Exercise – Retype, exactly as they stand, the lines from the start of the data to the line that contains "7.12, ZT), smooth=True)", both ends included. Leave the pictures out.

Data shown –
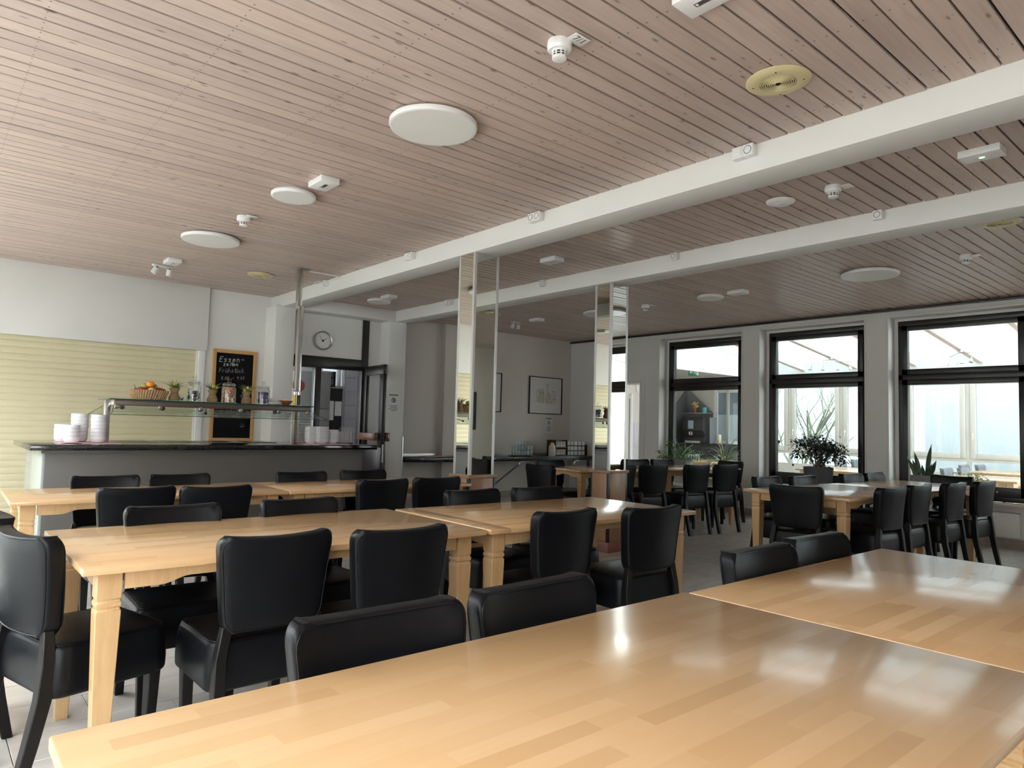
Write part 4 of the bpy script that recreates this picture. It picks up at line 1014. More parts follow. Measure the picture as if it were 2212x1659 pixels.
nb = thing('note_block', 'pile of small white cards beside the purple jar', 'card', (2.885, 7.30, ZT))
part('card_stack', MB().box(-0.04, 0.04, -0.03, 0.03, 0.0, 0.075), M_PAPER, nb); part('printed_line', MB().box(-0.03, 0.03, -0.0312, -0.030, 0.04, 0.043).box(-0.015, 0.015, -0.0312, -0.030, 0.025, 0.030), M_GREYINK, nb)
one('paper_slip', MB().obox((2.965, 7.33, ZT+0.032), 0.05, 0.003, 0.064, 0.2, 0, 0.1), M_PAPER, 'little white paper slip standing behind the terracotta bowl', 'paper')
tb = thing('small_bowl', 'terracotta red bowl near the right end of the glass shelf', 'bowl', (3.00, 7.20, ZT))
part('bowl_body', MB().lathe([(0.028, 0), (0.034, 0.006), (0.058, 0.03), (0.072, 0.052), (0.068, 0.052), (0.05, 0.03), (1e-4, 0.012)], n=28), M_BOWLRED, tb, smooth=True)
part('sachets', MB().obox((0.01, 0, 0.045), 0.06, 0.05, 0.02, 0.4, 0.3).obox((-0.02, 0.02, 0.045), 0.05, 0.04, 0.02, 1.4, -0.3), M_PAPER, tb)
ml = thing('cruet_set', 'glass cruet with yellow and black contents under a wire handle beside the pole', 'cruet', (3.075, 7.10, ZT))
for x, m_, nm in ((-0.022, M_YELLOWCAP, 'yellow_bottle'), (0.022, M_BLACK, 'black_bottle')):
    b_ = part(nm, MB().lathe([(0.017, 0.004), (0.018, 0.10), (0.012, 0.115)], (x, 0, 0), 14), m_, ml, smooth=True); part('cap', MB().lathe([(0.019, 0.115), (0.019, 0.150), (0.012, 0.155)], (x, 0, 0), 14), M_CHROME, b_, smooth=True)
part('tray', MB().box(-0.05, 0.05, -0.028, 0.028, 0, 0.005), M_CHROME, ml, 0.001)
part('handle', MB().tube([(0.0, 0, 0.004), (0, 0, 0.15), (-0.026, 0, 0.165), (-0.02, 0, 0.19), (0, 0, 0.198), (0.02, 0, 0.19), (0.026, 0, 0.165), (0.002, 0, 0.15)], 0.0025, 6), M_CHROME, ml)
for k, x in enumerate((3.165, 3.195)):
    one('glass_shaker', MB().lathe([(0.010, 0), (0.012, 0.035), (0.009, 0.04)], n=12), M_JAR, 'tiny glass shaker at the right end of the glass shelf, %s of two' % ('left' if k == 0 else 'right'), 'shaker', 'tiny shakers on the glass shelf', loc=(x, 7.12, ZT), smooth=True)

# ---- chalkboard
cb = thing('chalkboard', 'tall framed chalkboard with chalked meal times hanging beside the shutter', 'chalkboard', (0, YS-0.001, 0))
part('frame', MB().box(2.85, 2.893, -0.03, 0, 0.955, 2.148).box(3.37, 3.415, -0.03, 0, 0.955, 2.148).box(2.893, 3.37, -0.03, 0, 0.955, 1.0).box(2.893, 3.37, -0.03, 0, 2.103, 2.148), M_OAK, cb, 0.003)
part('slate', MB().box(2.893, 3.37, -0.012, 0, 1.0, 2.103), M_CHALKB, cb)
G = {  # simple hand drawn strokes in a unit box
 'E': [[(1,1),(0.15,0.95),(0,0),(0.8,0.02)],[(0.08,0.5),(0.7,0.55)]], 's': [[(0.8,0.5),(0.4,0.62),(0.15,0.48),(0.7,0.2),(0.45,0),(0.1,0.08)]], 'e': [[(0.1,0.28),(0.8,0.36),(0.6,0.6),(0.2,0.5),(0.1,0.2),(0.4,0),(0.8,0.1)]],
 'n': [[(0.1,0.58),(0.1,0)],[(0.1,0.4),(0.45,0.6),(0.75,0.45),(0.75,0)]], 'z': [[(0.1,0.6),(0.75,0.6),(0.1,0.02),(0.8,0)]], 'i': [[(0.4,0.6),(0.4,0)],[(0.42,0.85),(0.44,0.8)]], 't': [[(0.4,1),(0.4,0.1),(0.7,0)],[(0.1,0.65),(0.75,0.65)]],
 'F': [[(0.9,1),(0.1,0.95),(0.05,0)],[(0.08,0.5),(0.6,0.55)]], 'r': [[(0.15,0.6),(0.15,0)],[(0.15,0.4),(0.6,0.6)]], 'u': [[(0.1,0.6),(0.12,0.1),(0.45,0),(0.75,0.2),(0.75,0.6)],[(0.75,0.6),(0.78,0)],[(0.25,0.85),(0.27,0.8)],[(0.6,0.85),(0.62,0.8)]],
 'h': [[(0.1,1),(0.1,0)],[(0.1,0.4),(0.45,0.6),(0.75,0.4),(0.75,0)]], 'c': [[(0.75,0.5),(0.4,0.6),(0.1,0.3),(0.4,0),(0.75,0.1)]], 'k': [[(0.1,1),(0.1,0)],[(0.7,0.6),(0.1,0.28),(0.75,0)]], '-': [[(0.1,0.45),(0.9,0.48)]],
 '0': [[(0.5,1),(0.12,0.6),(0.2,0.1),(0.6,0),(0.85,0.5),(0.5,1)]], '1': [[(0.2,0.7),(0.5,1),(0.45,0)]], '2': [[(0.1,0.8),(0.5,1),(0.8,0.7),(0.1,0),(0.85,0.02)]], '3': [[(0.1,0.95),(0.7,0.9),(0.35,0.55),(0.8,0.3),(0.4,0),(0.05,0.1)]], '4': [[(0.4,1),(0.1,0.4),(0.85,0.4)],[(0.65,0.7),(0.6,0)]], '5': [[(0.8,1),(0.2,0.95),(0.15,0.55),(0.7,0.5),(0.6,0.05),(0.1,0)]], '8': [[(0.5,0.52),(0.15,0.8),(0.5,1),(0.8,0.8),(0.5,0.52),(0.1,0.2),(0.5,0),(0.85,0.2),(0.5,0.52)]], '9': [[(0.75,0.7),(0.4,0.5),(0.15,0.8),(0.5,1),(0.78,0.75),(0.6,0)]], '.': [[(0.35,0.04),(0.42,0.0)]], 'M': [[(0.05,0),(0.15,1),(0.5,0.4),(0.85,1),(0.95,0)]], 'a': [[(0.7,0.55),(0.3,0.6),(0.1,0.2),(0.4,0),(0.7,0.3),(0.72,0.6),(0.75,0)]], 'g': [[(0.7,0.5),(0.3,0.6),(0.1,0.25),(0.4,0.05),(0.7,0.3),(0.72,0.6),(0.65,-0.3),(0.2,-0.3)]], 'l': [[(0.3,1),(0.3,0.1),(0.55,0)]], ' ': []}
def chalk(txt, x, z, h, wd=0.006, adv=0.72, mat=M_CHALK, sl=0.05):
    mb = MB(); cx_ = x
    for ch in txt:
        for st in G.get(ch, []): ribbon(mb, [(cx_+(px+py*0.12)*h*0.62, z+py*h+(cx_-x)*sl) for px, py in st], wd, -0.0122)
        cx_ += h*adv*(0.55 if ch in 'it.1l' else 1.0)
    part('chalk_writing', mb, mat, cb)
chalk('Essen-', 2.935, 1.985, 0.068, 0.006, 0.80)
chalk('zeiten', 2.985, 1.935, 0.050, 0.006, 0.78)
chalk('Fruhstuck', 2.935, 1.845, 0.058, 0.0055, 0.66, M_CHALKF)
chalk('8.00 - 9.45', 2.965, 1.755, 0.040, 0.005, 0.76, M_CHALKF)
chalk('Mittag', 2.99, 1.67, 0.040, 0.004, 0.76, M_CHALKF)
chalk('12.00-13.45', 2.955, 1.30, 0.060, 0.0045, 0.72, M_CHALKF)
chalk('12', 3.22, 1.53, 0.04, 0.004, 0.7, M_CHALKF)
sm = MB(); ribbon(sm, [(3.262+0.022*math.cos(a), 1.165+0.020*math.sin(a)) for a in [PI+PI*q/6 for q in range(7)]], 0.004, -0.0122); ribbon(sm, [(3.255, 1.185), (3.256, 1.18)], 0.005, -0.0122); ribbon(sm, [(3.275, 1.183), (3.276, 1.178)], 0.005, -0.0122)
part('smiley_drawing', sm, M_CHALK, cb)

# ---- clock above the recess door
def clock(label, loc, r, rz, rim, hands):
    t = thing('wall_clock', label, 'clock', loc, rz)
    part('rim', MB().lathe([(r*0.80, 0.0), (r, 0.0), (r, -0.025), (r*0.93, -0.04), (r*0.84, -0.034), (r*0.80, -0.022), (r*0.80, 0.0)], n=44, axis='y'), rim, t, smooth=True)
    part('dial', MB().lathe([(r*0.84, -0.016), (r*0.84, 0.0)], n=40, axis='y'), M_PAPER, t)
    mk = MB()
    for k in range(12):
        a = k*PI/6; q = r*0.68; mk.obox((q*math.sin(a), -0.0165, q*math.cos(a)), r*0.025, 0.001, r*(0.16 if k % 3 == 0 else 0.07), 0, a)
    part('hour_marks', mk, M_GREYINK, t)
    for nm, a, l, wd in (('hour_hand', hands[0], 0.42, 0.05), ('minute_hand', hands[1], 0.66, 0.035)):
        part(nm, MB().obox((r*l/2*math.sin(a), -0.018, r*l/2*math.cos(a)), r*wd, 0.001, r*l, 0, a), M_INK, t)
    part('centre', MB().lathe([(r*0.12, -0.020), (r*0.12, -0.016)], n=16, axis='y'), M_INK, t)
    return t
clock('round chrome rimmed wall clock above the black framed door', (4.305, YD, 2.387), 0.140, 0, M_CHROME, (R(58), R(-38)))
# ---- note on the pillar, note under the picture
def note(label, x, y, z0, z1, w_, red, slant=0.0):
    t = thing('paper_notice', label, 'notice', (x, y, (z0+z1)/2)); h = z1-z0
    part('sheet', MB().box(-w_/2, w_/2, -0.001, 0, -h/2, h/2), M_PAPER, t)
    mb = MB()
    for k in range(7): mb.box(-w_*0.38+k*w_*0.11, -w_*0.38+k*w_*0.11+w_*0.08, -0.0018, -0.001, h*0.34, h*0.41)
    for k in range(4):
        q = w_*(0.36, 0.30, 0.40, 0.24)[k]; mb.box(-q, q, -0.0018, -0.001, -h*(0.16+0.08*k), -h*(0.135+0.08*k))
    part('printed_lines', mb, M_INK, t)
    ic = MB().tube([(w_*0.17*math.cos(a*PI/10), -0.0015, h*0.12+w_*0.17*math.sin(a*PI/10)) for a in range(20)], w_*0.022, 4, True)
    ic.obox((0, -0.0015, h*0.12), w_*0.32, 0.001, w_*0.04, 0, R(45)).box(-w_*0.05, w_*0.05, -0.0018, -0.001, h*0.12-w_*0.10, h*0.12+w_*0.10)
    part('sign_symbol', ic, M_REDINK if red else M_INK, t)
note('white printed notice taped to the pillar beside the open door leaf', 5.35, 8.899, 1.40, 1.70, 0.20, False)
note('white printed notice with a red symbol below the framed kitchen picture', 9.05, 9.428, 1.14, 1.445, 0.19, True)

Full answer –
Write part 4 of the bpy script that recreates this picture. It picks up at line 1014. More parts follow. Measure the picture as if it were 2212x1659 pixels.
nb = thing('note_block', 'pile of small white cards beside the purple jar', 'card', (2.885, 7.30, ZT))
part('card_stack', MB().box(-0.04, 0.04, -0.03, 0.03, 0.0, 0.075), M_PAPER, nb); part('printed_line', MB().box(-0.03, 0.03, -0.0312, -0.030, 0.04, 0.043).box(-0.015, 0.015, -0.0312, -0.030, 0.025, 0.030), M_GREYINK, nb)
one('paper_slip', MB().obox((2.965, 7.33, ZT+0.032), 0.05, 0.003, 0.064, 0.2, 0, 0.1), M_PAPER, 'little white paper slip standing behind the terracotta bowl', 'paper')
tb = thing('small_bowl', 'terracotta red bowl near the right end of the glass shelf', 'bowl', (3.00, 7.20, ZT))
part('bowl_body', MB().lathe([(0.028, 0), (0.034, 0.006), (0.058, 0.03), (0.072, 0.052), (0.068, 0.052), (0.05, 0.03), (1e-4, 0.012)], n=28), M_BOWLRED, tb, smooth=True)
part('sachets', MB().obox((0.01, 0, 0.045), 0.06, 0.05, 0.02, 0.4, 0.3).obox((-0.02, 0.02, 0.045), 0.05, 0.04, 0.02, 1.4, -0.3), M_PAPER, tb)
ml = thing('cruet_set', 'glass cruet with yellow and black contents under a wire handle beside the pole', 'cruet', (3.075, 7.10, ZT))
for x, m_, nm in ((-0.022, M_YELLOWCAP, 'yellow_bottle'), (0.022, M_BLACK, 'black_bottle')):
    b_ = part(nm, MB().lathe([(0.017, 0.004), (0.018, 0.10), (0.012, 0.115)], (x, 0, 0), 14), m_, ml, smooth=True); part('cap', MB().lathe([(0.019, 0.115), (0.019, 0.150), (0.012, 0.155)], (x, 0, 0), 14), M_CHROME, b_, smooth=True)
part('tray', MB().box(-0.05, 0.05, -0.028, 0.028, 0, 0.005), M_CHROME, ml, 0.001)
part('handle', MB().tube([(0.0, 0, 0.004), (0, 0, 0.15), (-0.026, 0, 0.165), (-0.02, 0, 0.19), (0, 0, 0.198), (0.02, 0, 0.19), (0.026, 0, 0.165), (0.002, 0, 0.15)], 0.0025, 6), M_CHROME, ml)
for k, x in enumerate((3.165, 3.195)):
    one('glass_shaker', MB().lathe([(0.010, 0), (0.012, 0.035), (0.009, 0.04)], n=12), M_JAR, 'tiny glass shaker at the right end of the glass shelf, %s of two' % ('left' if k == 0 else 'right'), 'shaker', 'tiny shakers on the glass shelf', loc=(x, 7.12, ZT), smooth=True)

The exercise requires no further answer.